I was not the best student as a child. 

 

About a year ago, I was visiting my childhood home in Washington, DC, and my parents showed me that they had saved all of my report cards, starting in pre-kindergarten. One of my teachers had written, "Elizabeth enjoys spending time alone in corners reading books, or talking to herself," and others made similar comments about my cheerful, but spacey disposition. 

 

In 6th grade, I had a math teacher who destroyed what little self-confidence I had in the subject. I had spent previous years pretending that I knew what I was doing while the rest of the class easily solved long division problems. This teacher would repeatedly berate me for not understanding each concept, and even made me cry on more than one occasion. In my 12-year-old state of mind, this confirmed what I had feared: I was a lousy math student. This (self)imposed stigma followed me through high school and college, where I avoided quantitative classes like the plague. 

 

When I first entered into UCLA's Teacher Education Program, I initially dreaded our Math Methods course, but it soon became my favorite class.

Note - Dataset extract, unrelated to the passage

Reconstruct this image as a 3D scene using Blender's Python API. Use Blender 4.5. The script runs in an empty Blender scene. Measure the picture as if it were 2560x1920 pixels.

Our professor was engaging, and broke down each concept in a way that had never crossed my mind throughout all my years as a student. Not only did I look forward to teaching math to my own student, but I began to LIKE problem solving! I then began to wonder, "Was I really bad at math, or did I just convince myself that I was, which then became a self-fulfilling prophecy?" 

 

I write this post as my first because even now, I still remember the stinging words of my 6th grade teacher, and how that experience left a mark on my self-image as a student and learner. When I first entered the classroom, I pledged to never cause a student to feel that way about themselves. I strive to view these children holistically, to understand and respect them not only as students, but as individuals. Teaching comes with great responsibility: We have the power to impose a love or an aversion to a subject for perhaps the entire duration of a student's life.